[Begin PROVIDED DATA]

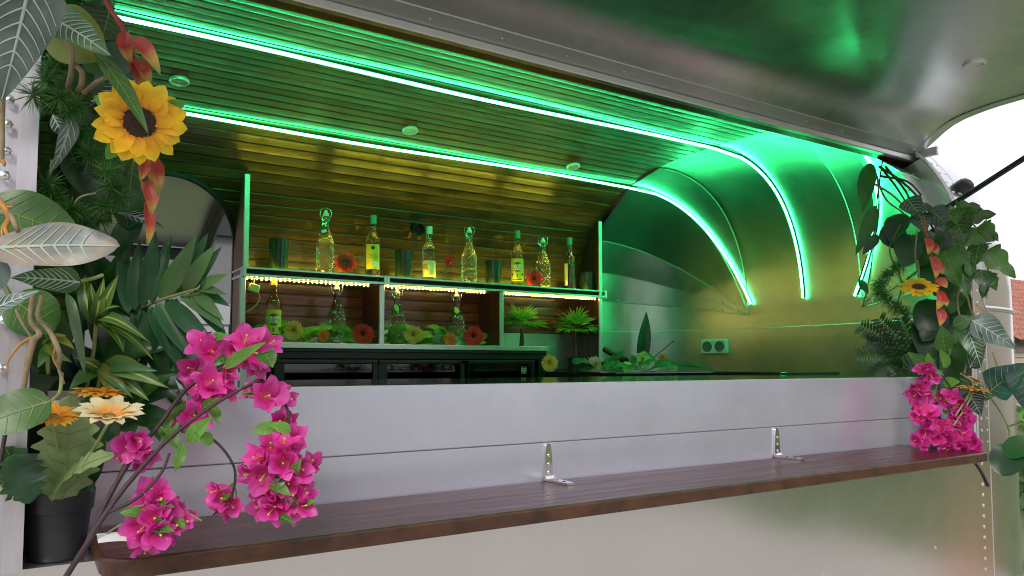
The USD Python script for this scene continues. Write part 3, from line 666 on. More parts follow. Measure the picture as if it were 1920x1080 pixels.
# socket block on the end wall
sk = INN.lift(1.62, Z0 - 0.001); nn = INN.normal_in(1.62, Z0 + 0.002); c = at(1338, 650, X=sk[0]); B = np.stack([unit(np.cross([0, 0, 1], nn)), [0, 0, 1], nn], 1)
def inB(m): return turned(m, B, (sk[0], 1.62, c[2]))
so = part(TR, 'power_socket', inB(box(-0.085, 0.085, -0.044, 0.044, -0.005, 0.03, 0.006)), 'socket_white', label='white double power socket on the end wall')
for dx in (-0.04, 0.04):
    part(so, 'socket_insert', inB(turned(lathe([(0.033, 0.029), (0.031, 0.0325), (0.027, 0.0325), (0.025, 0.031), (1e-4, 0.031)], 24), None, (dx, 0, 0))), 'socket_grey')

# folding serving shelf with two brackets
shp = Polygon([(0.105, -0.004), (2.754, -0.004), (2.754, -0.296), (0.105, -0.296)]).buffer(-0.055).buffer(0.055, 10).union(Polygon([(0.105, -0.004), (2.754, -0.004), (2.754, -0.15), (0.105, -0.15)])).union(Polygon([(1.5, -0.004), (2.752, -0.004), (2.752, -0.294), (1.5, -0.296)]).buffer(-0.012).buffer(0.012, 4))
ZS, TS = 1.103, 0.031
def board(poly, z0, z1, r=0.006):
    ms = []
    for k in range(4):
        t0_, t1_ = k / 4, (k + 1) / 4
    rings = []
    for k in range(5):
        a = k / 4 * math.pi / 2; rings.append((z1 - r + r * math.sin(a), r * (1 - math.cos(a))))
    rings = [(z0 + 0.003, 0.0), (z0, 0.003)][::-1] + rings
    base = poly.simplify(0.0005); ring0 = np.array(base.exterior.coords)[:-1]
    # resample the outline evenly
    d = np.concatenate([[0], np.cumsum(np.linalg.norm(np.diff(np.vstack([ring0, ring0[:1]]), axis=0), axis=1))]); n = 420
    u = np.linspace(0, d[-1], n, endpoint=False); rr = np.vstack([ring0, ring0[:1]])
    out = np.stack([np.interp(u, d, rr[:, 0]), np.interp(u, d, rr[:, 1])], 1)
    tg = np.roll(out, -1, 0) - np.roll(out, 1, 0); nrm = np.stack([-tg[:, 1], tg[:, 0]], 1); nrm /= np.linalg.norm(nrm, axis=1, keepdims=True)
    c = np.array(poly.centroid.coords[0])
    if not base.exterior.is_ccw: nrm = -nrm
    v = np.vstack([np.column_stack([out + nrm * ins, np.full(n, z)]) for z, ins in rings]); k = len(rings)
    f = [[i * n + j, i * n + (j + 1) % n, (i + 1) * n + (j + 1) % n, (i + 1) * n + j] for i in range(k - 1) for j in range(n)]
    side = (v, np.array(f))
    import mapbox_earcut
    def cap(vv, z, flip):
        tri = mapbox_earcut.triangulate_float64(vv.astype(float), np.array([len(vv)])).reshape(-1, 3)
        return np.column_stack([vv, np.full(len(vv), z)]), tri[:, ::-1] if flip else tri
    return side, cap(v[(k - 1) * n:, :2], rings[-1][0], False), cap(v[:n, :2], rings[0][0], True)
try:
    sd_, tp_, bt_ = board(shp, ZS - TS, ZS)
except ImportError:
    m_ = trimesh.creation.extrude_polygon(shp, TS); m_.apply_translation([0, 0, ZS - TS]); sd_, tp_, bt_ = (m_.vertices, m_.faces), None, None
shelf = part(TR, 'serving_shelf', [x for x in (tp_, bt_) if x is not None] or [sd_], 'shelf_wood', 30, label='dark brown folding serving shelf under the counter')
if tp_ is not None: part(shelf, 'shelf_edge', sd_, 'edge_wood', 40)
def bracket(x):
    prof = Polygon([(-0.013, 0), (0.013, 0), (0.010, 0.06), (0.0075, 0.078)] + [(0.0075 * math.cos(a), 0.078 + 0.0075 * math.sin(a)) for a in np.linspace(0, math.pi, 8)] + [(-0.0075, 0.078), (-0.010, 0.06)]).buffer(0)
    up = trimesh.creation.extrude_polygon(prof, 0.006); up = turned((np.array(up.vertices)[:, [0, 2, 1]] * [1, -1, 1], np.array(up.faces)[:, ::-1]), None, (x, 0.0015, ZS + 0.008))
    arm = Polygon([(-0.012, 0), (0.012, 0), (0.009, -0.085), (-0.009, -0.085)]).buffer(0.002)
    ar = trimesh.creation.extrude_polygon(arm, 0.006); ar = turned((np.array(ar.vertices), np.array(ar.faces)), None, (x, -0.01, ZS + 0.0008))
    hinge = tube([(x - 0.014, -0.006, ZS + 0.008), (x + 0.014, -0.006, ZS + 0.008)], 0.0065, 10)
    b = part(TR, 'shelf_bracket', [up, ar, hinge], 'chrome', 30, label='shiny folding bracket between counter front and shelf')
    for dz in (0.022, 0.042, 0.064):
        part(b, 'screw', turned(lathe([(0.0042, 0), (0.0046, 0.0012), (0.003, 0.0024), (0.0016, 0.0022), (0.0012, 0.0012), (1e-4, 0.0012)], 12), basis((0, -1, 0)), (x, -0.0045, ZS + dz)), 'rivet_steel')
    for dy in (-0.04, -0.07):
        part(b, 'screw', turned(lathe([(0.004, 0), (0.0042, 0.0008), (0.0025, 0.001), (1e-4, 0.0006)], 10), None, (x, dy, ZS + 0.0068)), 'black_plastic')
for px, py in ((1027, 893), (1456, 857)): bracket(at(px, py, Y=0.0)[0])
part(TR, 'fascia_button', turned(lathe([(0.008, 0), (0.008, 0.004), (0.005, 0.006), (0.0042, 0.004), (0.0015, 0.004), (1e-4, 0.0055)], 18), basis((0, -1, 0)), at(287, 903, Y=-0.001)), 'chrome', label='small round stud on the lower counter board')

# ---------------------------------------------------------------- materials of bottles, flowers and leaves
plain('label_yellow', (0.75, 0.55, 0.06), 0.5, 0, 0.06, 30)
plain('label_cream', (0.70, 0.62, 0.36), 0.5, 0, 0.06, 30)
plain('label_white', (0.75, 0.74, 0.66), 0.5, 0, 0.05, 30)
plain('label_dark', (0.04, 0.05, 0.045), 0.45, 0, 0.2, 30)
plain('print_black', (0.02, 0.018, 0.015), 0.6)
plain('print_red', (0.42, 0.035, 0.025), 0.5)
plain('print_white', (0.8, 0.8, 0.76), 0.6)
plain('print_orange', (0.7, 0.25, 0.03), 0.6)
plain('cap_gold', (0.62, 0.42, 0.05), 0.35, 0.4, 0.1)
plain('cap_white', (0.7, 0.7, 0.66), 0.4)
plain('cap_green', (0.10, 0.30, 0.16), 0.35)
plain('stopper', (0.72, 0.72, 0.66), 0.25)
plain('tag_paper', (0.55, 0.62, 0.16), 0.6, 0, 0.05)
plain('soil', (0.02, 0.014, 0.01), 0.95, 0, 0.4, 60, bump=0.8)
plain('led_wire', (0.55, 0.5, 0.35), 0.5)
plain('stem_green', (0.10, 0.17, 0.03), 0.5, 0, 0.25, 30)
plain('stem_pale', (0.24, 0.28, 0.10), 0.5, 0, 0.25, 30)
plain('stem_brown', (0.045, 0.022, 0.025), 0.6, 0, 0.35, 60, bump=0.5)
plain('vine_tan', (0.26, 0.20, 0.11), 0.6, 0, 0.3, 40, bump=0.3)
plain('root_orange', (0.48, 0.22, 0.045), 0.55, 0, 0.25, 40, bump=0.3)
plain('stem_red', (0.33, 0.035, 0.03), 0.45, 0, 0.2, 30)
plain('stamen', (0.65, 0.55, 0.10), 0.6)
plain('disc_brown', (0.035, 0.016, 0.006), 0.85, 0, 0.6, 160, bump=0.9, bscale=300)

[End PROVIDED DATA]
[Begin PROVIDED DATA]

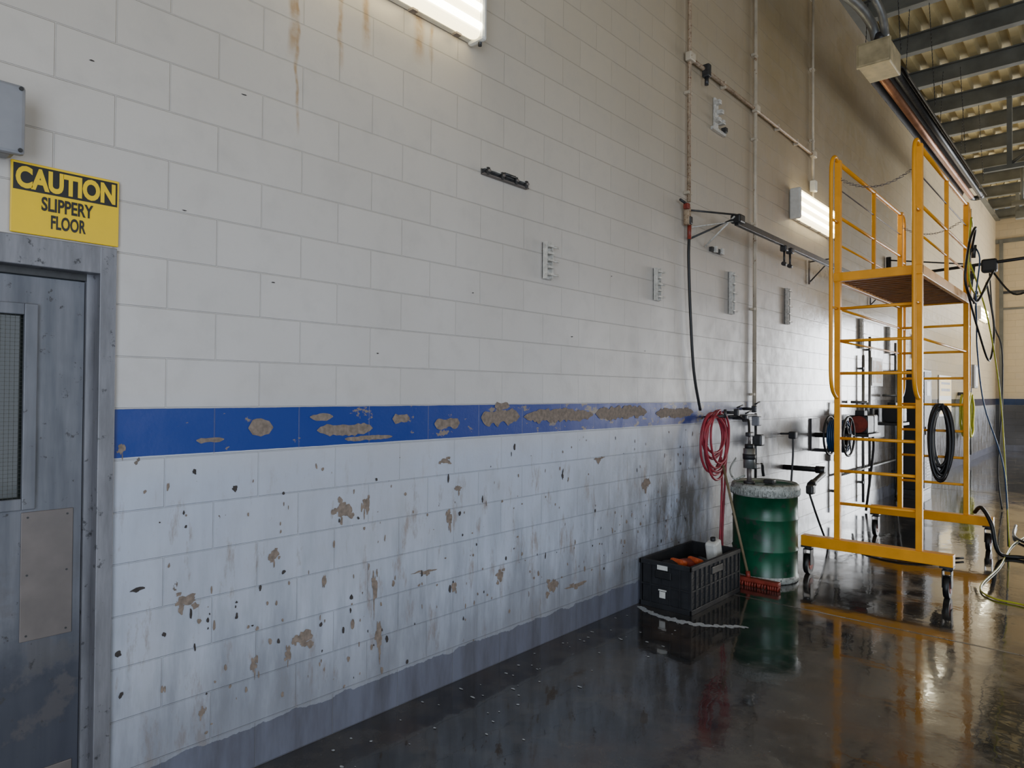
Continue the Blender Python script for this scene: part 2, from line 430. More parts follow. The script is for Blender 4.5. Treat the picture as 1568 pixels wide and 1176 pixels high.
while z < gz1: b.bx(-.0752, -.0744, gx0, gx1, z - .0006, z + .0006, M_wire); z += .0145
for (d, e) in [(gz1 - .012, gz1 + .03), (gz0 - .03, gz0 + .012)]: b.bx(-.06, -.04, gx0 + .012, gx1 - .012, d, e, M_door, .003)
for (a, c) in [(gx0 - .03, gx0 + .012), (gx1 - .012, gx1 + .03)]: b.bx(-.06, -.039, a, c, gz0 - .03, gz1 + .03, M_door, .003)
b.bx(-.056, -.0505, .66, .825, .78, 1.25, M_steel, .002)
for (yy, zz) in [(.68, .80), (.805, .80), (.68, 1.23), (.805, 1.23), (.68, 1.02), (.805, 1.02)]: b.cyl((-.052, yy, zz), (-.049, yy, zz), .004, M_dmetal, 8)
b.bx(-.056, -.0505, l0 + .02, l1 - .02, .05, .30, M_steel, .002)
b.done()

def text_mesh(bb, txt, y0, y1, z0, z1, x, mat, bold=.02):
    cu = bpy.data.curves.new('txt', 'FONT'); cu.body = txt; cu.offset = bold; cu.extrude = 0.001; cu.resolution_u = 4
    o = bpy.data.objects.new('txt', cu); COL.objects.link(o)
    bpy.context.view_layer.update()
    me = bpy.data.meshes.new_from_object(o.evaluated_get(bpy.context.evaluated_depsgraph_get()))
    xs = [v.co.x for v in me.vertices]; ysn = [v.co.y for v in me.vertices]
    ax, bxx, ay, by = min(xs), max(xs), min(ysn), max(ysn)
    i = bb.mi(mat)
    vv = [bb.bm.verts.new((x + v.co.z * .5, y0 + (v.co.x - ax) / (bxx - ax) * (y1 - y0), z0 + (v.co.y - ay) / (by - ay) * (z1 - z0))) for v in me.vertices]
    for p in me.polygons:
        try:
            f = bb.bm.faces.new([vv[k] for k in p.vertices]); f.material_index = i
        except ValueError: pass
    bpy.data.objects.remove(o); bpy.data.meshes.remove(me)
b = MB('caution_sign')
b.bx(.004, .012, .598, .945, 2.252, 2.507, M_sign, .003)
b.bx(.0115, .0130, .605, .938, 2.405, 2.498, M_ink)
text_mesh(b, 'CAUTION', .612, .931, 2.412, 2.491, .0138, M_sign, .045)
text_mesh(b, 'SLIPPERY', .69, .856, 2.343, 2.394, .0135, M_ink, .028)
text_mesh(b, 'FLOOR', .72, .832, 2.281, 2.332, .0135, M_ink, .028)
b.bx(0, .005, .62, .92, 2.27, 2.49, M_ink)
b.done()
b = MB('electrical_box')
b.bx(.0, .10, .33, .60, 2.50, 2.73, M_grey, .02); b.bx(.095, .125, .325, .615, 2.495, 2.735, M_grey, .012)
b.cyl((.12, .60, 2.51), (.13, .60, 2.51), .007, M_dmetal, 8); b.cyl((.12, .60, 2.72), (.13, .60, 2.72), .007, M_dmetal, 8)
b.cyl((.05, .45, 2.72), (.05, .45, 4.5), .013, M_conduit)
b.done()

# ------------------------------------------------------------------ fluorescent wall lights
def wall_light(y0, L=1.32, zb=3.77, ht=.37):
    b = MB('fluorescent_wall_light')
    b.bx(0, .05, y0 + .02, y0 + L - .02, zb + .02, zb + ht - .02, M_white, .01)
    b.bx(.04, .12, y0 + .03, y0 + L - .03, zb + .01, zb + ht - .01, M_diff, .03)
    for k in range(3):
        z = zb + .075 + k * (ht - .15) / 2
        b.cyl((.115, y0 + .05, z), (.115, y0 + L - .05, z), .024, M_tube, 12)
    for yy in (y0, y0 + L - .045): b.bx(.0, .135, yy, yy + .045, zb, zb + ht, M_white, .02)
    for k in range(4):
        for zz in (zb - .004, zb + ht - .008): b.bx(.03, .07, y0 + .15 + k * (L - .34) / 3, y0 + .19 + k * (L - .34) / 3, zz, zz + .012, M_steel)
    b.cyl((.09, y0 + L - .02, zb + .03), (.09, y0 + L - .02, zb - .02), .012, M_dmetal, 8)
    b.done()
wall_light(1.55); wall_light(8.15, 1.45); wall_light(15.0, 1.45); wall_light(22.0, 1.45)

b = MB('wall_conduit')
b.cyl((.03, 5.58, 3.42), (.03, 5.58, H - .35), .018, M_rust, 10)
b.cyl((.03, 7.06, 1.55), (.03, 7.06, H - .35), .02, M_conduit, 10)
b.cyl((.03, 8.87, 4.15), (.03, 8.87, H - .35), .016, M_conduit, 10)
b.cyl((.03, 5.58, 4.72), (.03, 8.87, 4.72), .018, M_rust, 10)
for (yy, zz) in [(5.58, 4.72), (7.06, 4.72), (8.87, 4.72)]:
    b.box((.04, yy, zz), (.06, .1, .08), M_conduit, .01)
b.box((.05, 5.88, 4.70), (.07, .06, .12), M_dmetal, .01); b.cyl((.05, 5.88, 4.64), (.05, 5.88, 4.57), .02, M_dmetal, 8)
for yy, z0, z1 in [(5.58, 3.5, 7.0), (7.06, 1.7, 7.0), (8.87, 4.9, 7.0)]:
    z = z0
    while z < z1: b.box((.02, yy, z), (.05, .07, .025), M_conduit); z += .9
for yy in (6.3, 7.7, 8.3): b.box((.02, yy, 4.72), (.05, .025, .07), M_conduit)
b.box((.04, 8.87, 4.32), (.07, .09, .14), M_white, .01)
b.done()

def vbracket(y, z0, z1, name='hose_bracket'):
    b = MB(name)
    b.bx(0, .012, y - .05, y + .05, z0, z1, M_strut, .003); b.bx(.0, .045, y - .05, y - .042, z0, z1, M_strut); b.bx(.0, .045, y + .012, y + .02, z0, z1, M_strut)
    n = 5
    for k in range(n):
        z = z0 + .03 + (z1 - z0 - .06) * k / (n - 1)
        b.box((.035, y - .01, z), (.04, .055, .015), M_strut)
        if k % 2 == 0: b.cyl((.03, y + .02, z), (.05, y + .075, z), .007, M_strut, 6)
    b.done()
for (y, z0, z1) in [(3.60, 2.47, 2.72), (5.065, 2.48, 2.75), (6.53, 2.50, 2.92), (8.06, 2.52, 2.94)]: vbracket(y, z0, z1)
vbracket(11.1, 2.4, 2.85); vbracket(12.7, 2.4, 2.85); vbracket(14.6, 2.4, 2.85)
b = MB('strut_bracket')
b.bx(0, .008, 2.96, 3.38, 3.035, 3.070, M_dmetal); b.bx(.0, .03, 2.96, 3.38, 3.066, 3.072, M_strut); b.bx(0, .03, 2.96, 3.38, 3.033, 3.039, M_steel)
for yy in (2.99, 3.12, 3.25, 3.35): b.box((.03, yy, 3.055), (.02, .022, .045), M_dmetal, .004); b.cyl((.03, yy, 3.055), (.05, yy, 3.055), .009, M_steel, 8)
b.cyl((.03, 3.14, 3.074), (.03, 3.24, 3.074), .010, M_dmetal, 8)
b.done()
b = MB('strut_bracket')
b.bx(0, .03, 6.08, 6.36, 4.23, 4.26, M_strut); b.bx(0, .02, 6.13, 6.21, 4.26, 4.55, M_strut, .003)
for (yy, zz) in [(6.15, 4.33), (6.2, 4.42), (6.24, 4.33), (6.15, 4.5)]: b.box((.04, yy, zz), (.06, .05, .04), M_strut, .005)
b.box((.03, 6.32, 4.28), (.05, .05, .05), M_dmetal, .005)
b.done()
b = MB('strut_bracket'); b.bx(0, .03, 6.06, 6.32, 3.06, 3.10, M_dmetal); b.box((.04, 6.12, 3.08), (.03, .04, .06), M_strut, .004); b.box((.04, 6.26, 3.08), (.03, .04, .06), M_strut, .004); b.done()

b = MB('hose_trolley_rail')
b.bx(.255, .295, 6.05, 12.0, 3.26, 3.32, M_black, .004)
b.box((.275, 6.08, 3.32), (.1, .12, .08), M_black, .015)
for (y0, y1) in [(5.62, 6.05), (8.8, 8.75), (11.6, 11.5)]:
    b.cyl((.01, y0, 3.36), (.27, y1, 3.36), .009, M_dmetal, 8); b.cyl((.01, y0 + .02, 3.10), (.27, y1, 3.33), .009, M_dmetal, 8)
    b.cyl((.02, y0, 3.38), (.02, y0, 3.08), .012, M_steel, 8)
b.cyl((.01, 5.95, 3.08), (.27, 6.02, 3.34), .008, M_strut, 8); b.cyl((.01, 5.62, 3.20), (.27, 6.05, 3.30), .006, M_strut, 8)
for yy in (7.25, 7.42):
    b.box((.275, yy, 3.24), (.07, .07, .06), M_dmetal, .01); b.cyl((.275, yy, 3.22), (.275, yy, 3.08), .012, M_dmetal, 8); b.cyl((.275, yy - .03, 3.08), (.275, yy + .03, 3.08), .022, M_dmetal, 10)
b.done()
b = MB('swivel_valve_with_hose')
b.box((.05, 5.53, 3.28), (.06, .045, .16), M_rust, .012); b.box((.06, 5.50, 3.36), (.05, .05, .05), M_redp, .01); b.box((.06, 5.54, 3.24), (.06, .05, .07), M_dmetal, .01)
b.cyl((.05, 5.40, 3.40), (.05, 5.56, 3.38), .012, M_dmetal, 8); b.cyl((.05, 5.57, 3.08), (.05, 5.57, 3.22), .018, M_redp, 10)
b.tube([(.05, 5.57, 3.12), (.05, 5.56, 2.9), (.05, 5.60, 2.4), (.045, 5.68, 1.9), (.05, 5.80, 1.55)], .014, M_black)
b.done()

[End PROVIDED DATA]

Each line holding "script" must be found and copied.

The USD Python script for this scene continues. Write part 3, from line 666 on. More parts follow. Measure the picture as if it were 1920x1080 pixels.
Continue the Blender Python script for this scene: part 2, from line 430. More parts follow. The script is for Blender 4.5. Treat the picture as 1568 pixels wide and 1176 pixels high.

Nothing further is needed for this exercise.